* **WHAT NEEDS TO BE DONE**
Leave out any pictures and transcribe all other data below exactly.

====== MATERIAL ======

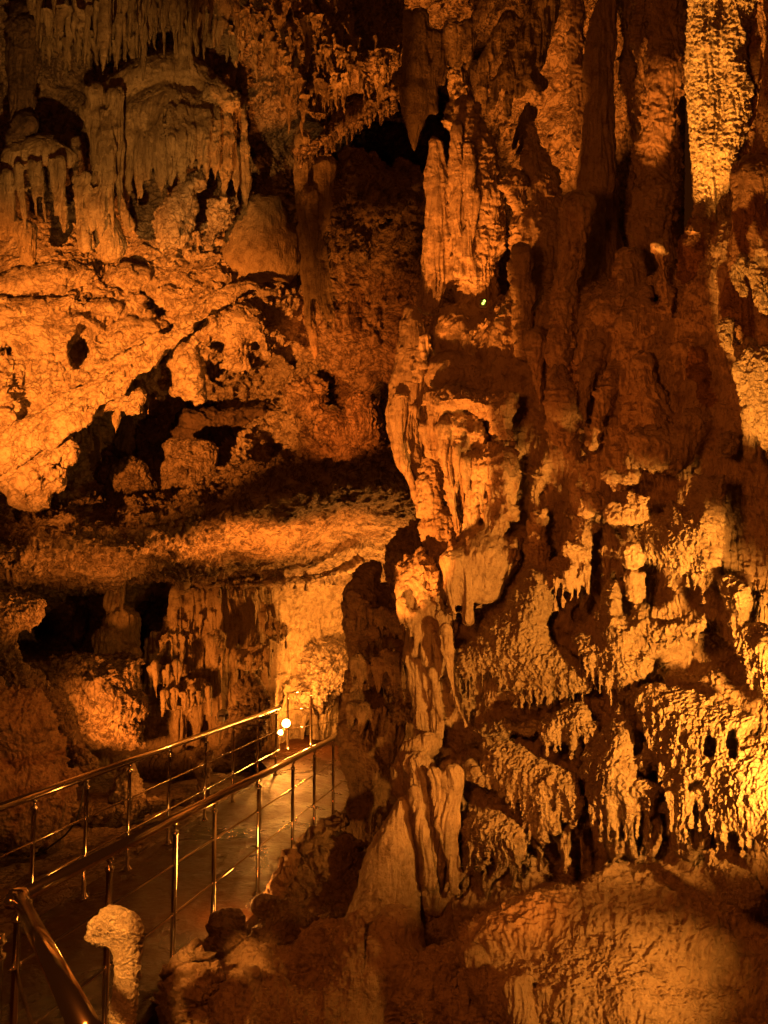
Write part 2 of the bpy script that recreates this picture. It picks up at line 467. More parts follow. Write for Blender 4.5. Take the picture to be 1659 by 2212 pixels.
def plain(name, color, rough, metal=0.0, emit=None, strength=0.0):
    m, nt, b = nodes(name)
    b.inputs['Base Color'].default_value = (*color, 1); b.inputs['Metallic'].default_value = metal
    geo = nt.nodes.new('ShaderNodeNewGeometry')
    n = NOISE(nt, geo.outputs['Position'], 40.0, 4, .6)
    r = RAMP(nt, n.outputs[0], [(.3, max(rough - .06, .02)), (.75, rough + .12)]); nt.links.new(r.outputs[0], b.inputs['Roughness'])
    if emit:
        b.inputs['Emission Color'].default_value = (*emit, 1); b.inputs['Emission Strength'].default_value = strength
    return m
STEEL = plain('stainless_steel', (.82, .75, .62), .2, 1.0)
for _l in list(STEEL.node_tree.links):
    if _l.to_socket.name == 'Roughness': STEEL.node_tree.links.remove(_l)
STEEL.node_tree.nodes['Principled BSDF'].inputs['Roughness'].default_value = .15
BLACK = plain('black_rubber', (.02, .02, .02), .5)
LAMPBODY = plain('lamp_housing', (.10, .09, .08), .45, .3)
GLOW = plain('lamp_glass', (.9, .8, .6), .3, 0, (1.0, .42, .06), 110.0)
LED = plain('green_led', (.5, .8, .2), .3, 0, (.55, 1.0, .10), 3.0)
def wet():
    m, nt, b = nodes('wet_walkway'); L = nt.links
    geo = nt.nodes.new('ShaderNodeNewGeometry'); pos = geo.outputs['Position']
    n1 = NOISE(nt, pos, 1.3, 6, .65, .5); n2 = NOISE(nt, pos, 26, 7, .75)
    c = RAMP(nt, n1.outputs[0], [(.3, (.022, .008, .003)), (.6, (.06, .023, .008))]).outputs[0]
    L.new(c, b.inputs['Base Color'])
    r = RAMP(nt, n1.outputs[0], [(.35, .14), (.6, .5)]); L.new(r.outputs[0], b.inputs['Roughness'])
    bp = nt.nodes.new('ShaderNodeBump'); bp.inputs['Strength'].default_value = 1.0; bp.inputs['Distance'].default_value = .05
    L.new(n2.outputs[0], bp.inputs['Height']); L.new(bp.outputs[0], b.inputs['Normal'])
    b.inputs['Specular IOR Level'].default_value = .25; b.inputs['Specular Tint'].default_value = (1, .62, .34, 1)
    return m
WET = wet()

# ------------------------------------------------------------------ object helpers
def tag(o, label=None, cat=None, group=None, kind=None):
    if label: o['label'] = label
    if cat: o['category'] = cat
    if group: o['group'] = group
    if kind: o['kind'] = kind
    return o
def link(name, me, parent=None):
    o = bpy.data.objects.new(name, me); col.objects.link(o)
    if parent is not None: o.parent = parent
    return o
# things made of rock: key -> (object name, material, label, category, group); structure: kind
THINGS = {}
def T(key, name, mat, label, cat, group=None, kind=None): THINGS[key] = (name, mat, label, cat, group, kind)
PARTMAT = {}
def islands(q):
    _, inv = np.unique(q, return_inverse=True); inv = inv.reshape(q.shape)
    lab = np.arange(inv.max() + 1)
    while True:
        m = lab[inv].min(1); new = lab.copy()
        for k in range(4): np.minimum.at(new, inv[:, k], m)
        new = new[new]
        if (new == lab).all(): return np.unique(lab[inv[:, 0]], return_inverse=True)[1]
        lab = new
def emit_field(fld):
    V, N, Q, fl = fld.mesh()
    by = {}; seen = {}
    for i, (th, part, st) in enumerate(fld.labels):
        many = part in ('stalactite', 'tooth', 'rib', 'fold', 'blade', 'drip', 'root', 'lobe', 'knob')
        by.setdefault(th, {}).setdefault((part, i if many else -1), []).append(i)
    cnt = np.bincount(fl, minlength=len(fld.labels))
    for th, parts in by.items():
        name, mat, label, cat, group, kind = THINGS[th]
        size = {p: int(cnt[ids].sum()) for p, ids in parts.items()}
        big = max(size, key=size.get)
        for p in [p for p in parts if p != big and size[p] < 220]:
            parts[big] = parts[big] + parts.pop(p)
        if kind == 'structure' or th in ONEPIECE: parts = {('all', -1): sum(parts.values(), [])}
        sel = {p: np.isin(fl, ids) for p, ids in parts.items()}
        sel = {p: m for p, m in sel.items() if m.sum() > 3}
        if not sel: continue
        if big in sel:
            for p in sel:
                if p == big: continue
                f = np.flatnonzero(sel[p]); lab = islands(Q[f])
                keep = np.argmax(np.bincount(lab)); lost = f[lab != keep]
                sel[p][lost] = False; sel[big][lost] = True
        if len(sel) == 1:
            (p, m), = sel.items()
            o = link(name, emit_mesh(name, V, N, Q[m], ROCK[mat]))
            tag(o, label, cat, group, kind)
        else:
            c = V[np.unique(Q[np.any(list(sel.values()), 0)])]; base = np.array([c[:, 0].mean(), c[:, 1].mean(), c[:, 2].min()])
            root = link(name, None); root.location = base.tolist()
            tag(root, label, cat, group, kind)
            for p, m in sel.items():
                link(p[0], emit_mesh(p[0], V - base.astype(np.float32), N, Q[m], ROCK[PARTMAT.get((th, p[0]), mat)]), root)
ONEPIECE = set()

T('mass', 'flowstone_mass', 'near', 'huge brown flowstone mass that the tall columns stand on, right of the walkway', 'rock formation')
T('pillar', 'rock_column', 'near', 'stout fluted pillar with a brightly lit lumpy face above the green light', 'column')
T('sidecol', 'rock_column', 'near', 'slim smooth shaded column beside the pale knob stalagmite top', 'column')
T('shoulder', 'stalagmite', 'near', 'dark cone shaped stalagmite leaning beside the bright slit of lit wall', 'stalagmite')
T('knob', 'stalagmite', 'near', 'tall pale stalagmite with a rounded knob top on the edge above the bright ceiling patch', 'stalagmite')
T('shelf', 'flowstone_shelf', 'near', 'rounded flowstone shelf shedding thin drips beside the pale knob stalagmite', 'flowstone')
T('tooth', 'flowstone_root', 'near', 'big molar shaped flowstone lump split by black slots at its foot', 'flowstone')
T('littleknob', 'stalagmite', 'near', 'small lit bulbous stalagmite standing alone in a shaded groove', 'stalagmite')
T('ridge', 'rock_rib', 'near', 'long dark wavy rib of rock running down below the shaded shaft', 'rock')
T('rightcol', 'rock_column', 'red', 'reddish lumpy column base with folded knobs below the glittering shaft', 'column')
T('farright', 'rock_column', 'red', 'smooth reddish shaded column at the far edge beyond the glittering shaft', 'column')
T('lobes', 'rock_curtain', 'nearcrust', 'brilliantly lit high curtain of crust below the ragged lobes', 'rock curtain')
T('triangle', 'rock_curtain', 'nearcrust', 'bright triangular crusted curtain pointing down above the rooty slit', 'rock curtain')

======

* **EXERCISE RESPONSE**
Write part 2 of the bpy script that recreates this picture. It picks up at line 467. More parts follow. Write for Blender 4.5. Take the picture to be 1659 by 2212 pixels.
def plain(name, color, rough, metal=0.0, emit=None, strength=0.0):
    m, nt, b = nodes(name)
    b.inputs['Base Color'].default_value = (*color, 1); b.inputs['Metallic'].default_value = metal
    geo = nt.nodes.new('ShaderNodeNewGeometry')
    n = NOISE(nt, geo.outputs['Position'], 40.0, 4, .6)
    r = RAMP(nt, n.outputs[0], [(.3, max(rough - .06, .02)), (.75, rough + .12)]); nt.links.new(r.outputs[0], b.inputs['Roughness'])
    if emit:
        b.inputs['Emission Color'].default_value = (*emit, 1); b.inputs['Emission Strength'].default_value = strength
    return m
STEEL = plain('stainless_steel', (.82, .75, .62), .2, 1.0)
for _l in list(STEEL.node_tree.links):
    if _l.to_socket.name == 'Roughness': STEEL.node_tree.links.remove(_l)
STEEL.node_tree.nodes['Principled BSDF'].inputs['Roughness'].default_value = .15
BLACK = plain('black_rubber', (.02, .02, .02), .5)
LAMPBODY = plain('lamp_housing', (.10, .09, .08), .45, .3)
GLOW = plain('lamp_glass', (.9, .8, .6), .3, 0, (1.0, .42, .06), 110.0)
LED = plain('green_led', (.5, .8, .2), .3, 0, (.55, 1.0, .10), 3.0)
def wet():
    m, nt, b = nodes('wet_walkway'); L = nt.links
    geo = nt.nodes.new('ShaderNodeNewGeometry'); pos = geo.outputs['Position']
    n1 = NOISE(nt, pos, 1.3, 6, .65, .5); n2 = NOISE(nt, pos, 26, 7, .75)
    c = RAMP(nt, n1.outputs[0], [(.3, (.022, .008, .003)), (.6, (.06, .023, .008))]).outputs[0]
    L.new(c, b.inputs['Base Color'])
    r = RAMP(nt, n1.outputs[0], [(.35, .14), (.6, .5)]); L.new(r.outputs[0], b.inputs['Roughness'])
    bp = nt.nodes.new('ShaderNodeBump'); bp.inputs['Strength'].default_value = 1.0; bp.inputs['Distance'].default_value = .05
    L.new(n2.outputs[0], bp.inputs['Height']); L.new(bp.outputs[0], b.inputs['Normal'])
    b.inputs['Specular IOR Level'].default_value = .25; b.inputs['Specular Tint'].default_value = (1, .62, .34, 1)
    return m
WET = wet()

# ------------------------------------------------------------------ object helpers
def tag(o, label=None, cat=None, group=None, kind=None):
    if label: o['label'] = label
    if cat: o['category'] = cat
    if group: o['group'] = group
    if kind: o['kind'] = kind
    return o
def link(name, me, parent=None):
    o = bpy.data.objects.new(name, me); col.objects.link(o)
    if parent is not None: o.parent = parent
    return o
# things made of rock: key -> (object name, material, label, category, group); structure: kind
THINGS = {}
def T(key, name, mat, label, cat, group=None, kind=None): THINGS[key] = (name, mat, label, cat, group, kind)
PARTMAT = {}
def islands(q):
    _, inv = np.unique(q, return_inverse=True); inv = inv.reshape(q.shape)
    lab = np.arange(inv.max() + 1)
    while True:
        m = lab[inv].min(1); new = lab.copy()
        for k in range(4): np.minimum.at(new, inv[:, k], m)
        new = new[new]
        if (new == lab).all(): return np.unique(lab[inv[:, 0]], return_inverse=True)[1]
        lab = new
def emit_field(fld):
    V, N, Q, fl = fld.mesh()
    by = {}; seen = {}
    for i, (th, part, st) in enumerate(fld.labels):
        many = part in ('stalactite', 'tooth', 'rib', 'fold', 'blade', 'drip', 'root', 'lobe', 'knob')
        by.setdefault(th, {}).setdefault((part, i if many else -1), []).append(i)
    cnt = np.bincount(fl, minlength=len(fld.labels))
    for th, parts in by.items():
        name, mat, label, cat, group, kind = THINGS[th]
        size = {p: int(cnt[ids].sum()) for p, ids in parts.items()}
        big = max(size, key=size.get)
        for p in [p for p in parts if p != big and size[p] < 220]:
            parts[big] = parts[big] + parts.pop(p)
        if kind == 'structure' or th in ONEPIECE: parts = {('all', -1): sum(parts.values(), [])}
        sel = {p: np.isin(fl, ids) for p, ids in parts.items()}
        sel = {p: m for p, m in sel.items() if m.sum() > 3}
        if not sel: continue
        if big in sel:
            for p in sel:
                if p == big: continue
                f = np.flatnonzero(sel[p]); lab = islands(Q[f])
                keep = np.argmax(np.bincount(lab)); lost = f[lab != keep]
                sel[p][lost] = False; sel[big][lost] = True
        if len(sel) == 1:
            (p, m), = sel.items()
            o = link(name, emit_mesh(name, V, N, Q[m], ROCK[mat]))
            tag(o, label, cat, group, kind)
        else:
            c = V[np.unique(Q[np.any(list(sel.values()), 0)])]; base = np.array([c[:, 0].mean(), c[:, 1].mean(), c[:, 2].min()])
            root = link(name, None); root.location = base.tolist()
            tag(root, label, cat, group, kind)
            for p, m in sel.items():
                link(p[0], emit_mesh(p[0], V - base.astype(np.float32), N, Q[m], ROCK[PARTMAT.get((th, p[0]), mat)]), root)
ONEPIECE = set()

T('mass', 'flowstone_mass', 'near', 'huge brown flowstone mass that the tall columns stand on, right of the walkway', 'rock formation')
T('pillar', 'rock_column', 'near', 'stout fluted pillar with a brightly lit lumpy face above the green light', 'column')
T('sidecol', 'rock_column', 'near', 'slim smooth shaded column beside the pale knob stalagmite top', 'column')
T('shoulder', 'stalagmite', 'near', 'dark cone shaped stalagmite leaning beside the bright slit of lit wall', 'stalagmite')
T('knob', 'stalagmite', 'near', 'tall pale stalagmite with a rounded knob top on the edge above the bright ceiling patch', 'stalagmite')
T('shelf', 'flowstone_shelf', 'near', 'rounded flowstone shelf shedding thin drips beside the pale knob stalagmite', 'flowstone')
T('tooth', 'flowstone_root', 'near', 'big molar shaped flowstone lump split by black slots at its foot', 'flowstone')
T('littleknob', 'stalagmite', 'near', 'small lit bulbous stalagmite standing alone in a shaded groove', 'stalagmite')
T('ridge', 'rock_rib', 'near', 'long dark wavy rib of rock running down below the shaded shaft', 'rock')
T('rightcol', 'rock_column', 'red', 'reddish lumpy column base with folded knobs below the glittering shaft', 'column')
T('farright', 'rock_column', 'red', 'smooth reddish shaded column at the far edge beyond the glittering shaft', 'column')
T('lobes', 'rock_curtain', 'nearcrust', 'brilliantly lit high curtain of crust below the ragged lobes', 'rock curtain')
T('triangle', 'rock_curtain', 'nearcrust', 'bright triangular crusted curtain pointing down above the rooty slit', 'rock curtain')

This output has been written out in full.